The actual scenario being agreed upon is more likely to be a 20-kilometer-long wall that would enclose part of the bay to protect the most vulnerable area, rather than a loop that was intended to be three times as long.

This would buy time for the government to deal with the other areas later.

However, the people that call North Jakarta home, mostly made up of fishing communities, already view the mega project with suspicion.

Muara Angke, a kampung along the north coast, is no stranger to flooding.

The view of Pandi, a 63-year-old local fisherman, argues that flooding is a fact of life on the waterfront.

He fears a Seawall will effectively end fishing off the coast of North Jakarta.

“If we can’t work, we will suffer for a long time. Sinking (below water) is just part of the risk.”

How can you argue with that logic, particularly when it is straight from the residents most affected?

But Jakarta’s real crisis is underlying.

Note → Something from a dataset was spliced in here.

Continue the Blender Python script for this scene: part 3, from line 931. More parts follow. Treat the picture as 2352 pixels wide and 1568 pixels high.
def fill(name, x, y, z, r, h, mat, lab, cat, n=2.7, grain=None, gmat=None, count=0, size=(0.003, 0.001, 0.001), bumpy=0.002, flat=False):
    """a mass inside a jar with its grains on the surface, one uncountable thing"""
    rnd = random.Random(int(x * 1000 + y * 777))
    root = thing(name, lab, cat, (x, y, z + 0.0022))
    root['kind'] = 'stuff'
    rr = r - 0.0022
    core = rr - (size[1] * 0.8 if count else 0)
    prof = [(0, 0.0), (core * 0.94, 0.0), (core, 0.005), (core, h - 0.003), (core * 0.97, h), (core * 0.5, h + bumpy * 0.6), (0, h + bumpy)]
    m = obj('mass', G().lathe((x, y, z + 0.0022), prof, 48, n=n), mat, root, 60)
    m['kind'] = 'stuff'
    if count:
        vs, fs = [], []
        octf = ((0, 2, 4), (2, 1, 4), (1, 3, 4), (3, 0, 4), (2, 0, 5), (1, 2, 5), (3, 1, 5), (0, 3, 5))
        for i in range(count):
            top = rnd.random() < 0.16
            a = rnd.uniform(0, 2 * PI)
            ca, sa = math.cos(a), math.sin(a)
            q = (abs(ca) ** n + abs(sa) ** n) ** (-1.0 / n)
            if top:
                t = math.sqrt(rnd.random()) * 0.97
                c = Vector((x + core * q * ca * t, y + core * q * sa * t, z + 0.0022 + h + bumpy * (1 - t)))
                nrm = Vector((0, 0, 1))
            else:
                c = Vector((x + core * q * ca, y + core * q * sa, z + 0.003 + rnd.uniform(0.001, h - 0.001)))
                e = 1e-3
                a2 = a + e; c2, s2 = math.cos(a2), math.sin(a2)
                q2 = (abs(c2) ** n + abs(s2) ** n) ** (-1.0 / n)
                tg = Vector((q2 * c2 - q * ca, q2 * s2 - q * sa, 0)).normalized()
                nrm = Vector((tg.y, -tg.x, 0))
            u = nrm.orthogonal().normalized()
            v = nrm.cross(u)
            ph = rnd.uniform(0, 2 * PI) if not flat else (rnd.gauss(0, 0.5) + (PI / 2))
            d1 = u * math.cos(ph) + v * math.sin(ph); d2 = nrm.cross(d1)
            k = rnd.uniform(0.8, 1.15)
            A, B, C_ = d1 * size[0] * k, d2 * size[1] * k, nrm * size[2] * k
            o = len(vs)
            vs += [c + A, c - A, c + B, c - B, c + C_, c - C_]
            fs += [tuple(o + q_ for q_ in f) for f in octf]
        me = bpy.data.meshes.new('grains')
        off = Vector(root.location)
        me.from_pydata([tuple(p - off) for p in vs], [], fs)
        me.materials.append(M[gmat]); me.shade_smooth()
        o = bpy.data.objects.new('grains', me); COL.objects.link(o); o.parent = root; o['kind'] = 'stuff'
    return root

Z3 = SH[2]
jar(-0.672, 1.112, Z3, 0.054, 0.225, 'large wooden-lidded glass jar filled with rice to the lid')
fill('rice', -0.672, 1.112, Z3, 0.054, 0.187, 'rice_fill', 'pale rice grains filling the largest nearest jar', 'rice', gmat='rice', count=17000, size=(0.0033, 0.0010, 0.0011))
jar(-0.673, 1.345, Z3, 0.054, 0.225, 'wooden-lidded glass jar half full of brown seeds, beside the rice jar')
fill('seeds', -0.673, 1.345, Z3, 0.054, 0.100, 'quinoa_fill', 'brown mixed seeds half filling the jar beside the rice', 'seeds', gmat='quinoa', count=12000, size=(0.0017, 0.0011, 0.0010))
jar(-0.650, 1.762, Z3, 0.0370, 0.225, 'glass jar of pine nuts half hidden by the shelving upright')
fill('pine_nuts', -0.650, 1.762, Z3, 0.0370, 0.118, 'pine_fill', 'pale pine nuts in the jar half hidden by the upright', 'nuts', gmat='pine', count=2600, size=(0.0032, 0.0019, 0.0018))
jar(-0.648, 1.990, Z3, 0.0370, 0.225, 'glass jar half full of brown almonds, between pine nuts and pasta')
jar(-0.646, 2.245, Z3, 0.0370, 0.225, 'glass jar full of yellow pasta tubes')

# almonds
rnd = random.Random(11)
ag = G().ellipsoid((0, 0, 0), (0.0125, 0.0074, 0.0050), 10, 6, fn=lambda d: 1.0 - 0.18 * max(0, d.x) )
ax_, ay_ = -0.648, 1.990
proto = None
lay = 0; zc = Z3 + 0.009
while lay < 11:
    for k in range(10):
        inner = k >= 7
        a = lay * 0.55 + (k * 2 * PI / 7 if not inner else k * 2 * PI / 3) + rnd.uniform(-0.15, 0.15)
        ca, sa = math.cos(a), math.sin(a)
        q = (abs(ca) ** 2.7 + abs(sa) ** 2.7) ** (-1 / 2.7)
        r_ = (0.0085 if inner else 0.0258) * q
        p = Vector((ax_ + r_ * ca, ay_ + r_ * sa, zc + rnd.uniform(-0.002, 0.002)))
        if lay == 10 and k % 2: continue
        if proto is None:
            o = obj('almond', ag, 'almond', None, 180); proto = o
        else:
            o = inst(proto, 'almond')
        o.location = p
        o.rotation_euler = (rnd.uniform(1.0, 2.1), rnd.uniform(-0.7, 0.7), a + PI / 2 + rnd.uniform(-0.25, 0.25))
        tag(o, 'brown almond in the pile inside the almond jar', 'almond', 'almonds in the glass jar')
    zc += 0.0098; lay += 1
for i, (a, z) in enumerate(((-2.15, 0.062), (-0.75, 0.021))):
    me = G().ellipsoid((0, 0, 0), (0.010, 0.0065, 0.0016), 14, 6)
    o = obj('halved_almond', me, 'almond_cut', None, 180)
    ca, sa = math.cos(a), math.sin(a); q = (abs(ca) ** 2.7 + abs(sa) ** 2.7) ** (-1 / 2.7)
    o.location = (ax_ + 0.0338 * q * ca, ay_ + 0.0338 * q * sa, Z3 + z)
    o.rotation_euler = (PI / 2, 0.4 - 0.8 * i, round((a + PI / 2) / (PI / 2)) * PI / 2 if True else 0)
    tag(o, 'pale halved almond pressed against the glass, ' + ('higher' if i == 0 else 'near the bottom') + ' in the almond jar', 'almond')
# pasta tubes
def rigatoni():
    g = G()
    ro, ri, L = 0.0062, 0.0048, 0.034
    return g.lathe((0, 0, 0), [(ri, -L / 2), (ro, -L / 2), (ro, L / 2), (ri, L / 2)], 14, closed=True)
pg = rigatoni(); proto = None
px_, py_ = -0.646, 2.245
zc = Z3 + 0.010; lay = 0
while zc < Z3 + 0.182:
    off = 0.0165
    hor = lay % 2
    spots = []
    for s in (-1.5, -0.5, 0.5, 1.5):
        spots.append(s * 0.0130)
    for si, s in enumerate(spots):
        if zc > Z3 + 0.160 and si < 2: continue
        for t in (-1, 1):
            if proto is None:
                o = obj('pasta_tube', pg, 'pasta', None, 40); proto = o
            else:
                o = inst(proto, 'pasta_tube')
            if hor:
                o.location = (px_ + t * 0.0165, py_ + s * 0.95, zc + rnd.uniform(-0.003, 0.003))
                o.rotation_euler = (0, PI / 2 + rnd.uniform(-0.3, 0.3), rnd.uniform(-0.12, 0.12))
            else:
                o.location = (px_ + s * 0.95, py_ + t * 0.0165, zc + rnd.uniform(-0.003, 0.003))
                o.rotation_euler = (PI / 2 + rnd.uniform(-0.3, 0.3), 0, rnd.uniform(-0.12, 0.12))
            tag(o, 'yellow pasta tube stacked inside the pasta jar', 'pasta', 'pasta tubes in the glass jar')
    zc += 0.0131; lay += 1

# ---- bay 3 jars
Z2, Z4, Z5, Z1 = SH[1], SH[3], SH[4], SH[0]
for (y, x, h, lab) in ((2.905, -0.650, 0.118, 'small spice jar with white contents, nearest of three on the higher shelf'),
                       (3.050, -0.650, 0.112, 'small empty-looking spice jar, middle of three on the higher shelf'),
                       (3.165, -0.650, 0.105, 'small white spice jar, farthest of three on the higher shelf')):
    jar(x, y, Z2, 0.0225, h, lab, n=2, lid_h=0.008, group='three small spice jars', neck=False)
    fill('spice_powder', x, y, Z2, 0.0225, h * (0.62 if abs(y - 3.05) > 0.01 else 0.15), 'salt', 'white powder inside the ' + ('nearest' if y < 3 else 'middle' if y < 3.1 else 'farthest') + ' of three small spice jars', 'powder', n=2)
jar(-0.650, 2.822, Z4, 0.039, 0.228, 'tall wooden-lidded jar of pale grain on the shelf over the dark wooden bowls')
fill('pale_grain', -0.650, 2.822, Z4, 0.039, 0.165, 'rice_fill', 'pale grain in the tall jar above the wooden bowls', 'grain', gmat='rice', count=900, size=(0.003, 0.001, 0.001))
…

Literally.

We pump too much groundwater out of the swampy soil that the city is built upon to provide drinking water for the city’s inhabitants.

Jakarta needs to find a way to hydrate its people to prevent 95% of North Jakarta being underwater by 2050.

Circle of Blue

Heri Andreas says:

“The big solution is water management, to stop groundwater pumping. But the problem in Jakarta is we’re still struggling to find a replacement. And we’re a developing country, so it makes it more complicated.”

Here is the crux. A Seawall won’t matter if Jakarta keeps sinking.

It will just bring the Seawall down with it.

“Of course if we don’t stop the subsidence, the seawall will go down too.”

Voice of America

The Great Wall of China can be viewed from space.

If we don’t stop Jakarta from sinking, the Giant Seawall of Jakarta will only be visible from underwater.

A metaphor of our folly for our descendants to remember us by.

We are not talking about keeping out Mongols or Mexicans. We are talking of keeping the entire force of the ocean at bay. Forever.

If we rush this and cut costs on a Seawall, the potential for failure increases exponentially.

Rather than gradual flooding, the potential of a pent up Tsunami waiting to burst through the cracks becomes a constant concern.

The Guardian

The real battle that is happening here is cultural; Indonesian management foibles that often lack foresight, preparation and responsibility.

The current financial reasoning goes out the window if, for every dollar spent on adaptation, you save between $4 and $10 in disaster recovery efforts.

Let’s be clear:

Jakarta is set to be the first casualty of subsidence in the process of climate catastrophe.

That’s why experts like Heri Andreas are more important than ever.

But it will take more than Indonesia’s best, brightest and bravest to save Indonesia.

It also requires the passion of the people who love Jakarta, for all it’s faults.

Because loving Jakarta is an expertise in it self.

And we number in the 30 million++.

If providing drinking water to all the people that live and commute to Jakarta is the solution, that must be the one we work towards.

Figure out the logistics of that 21st Century Civilizational requirement first, worry about the cost second.

Because, there is no cost cutting when it comes to an existential crisis.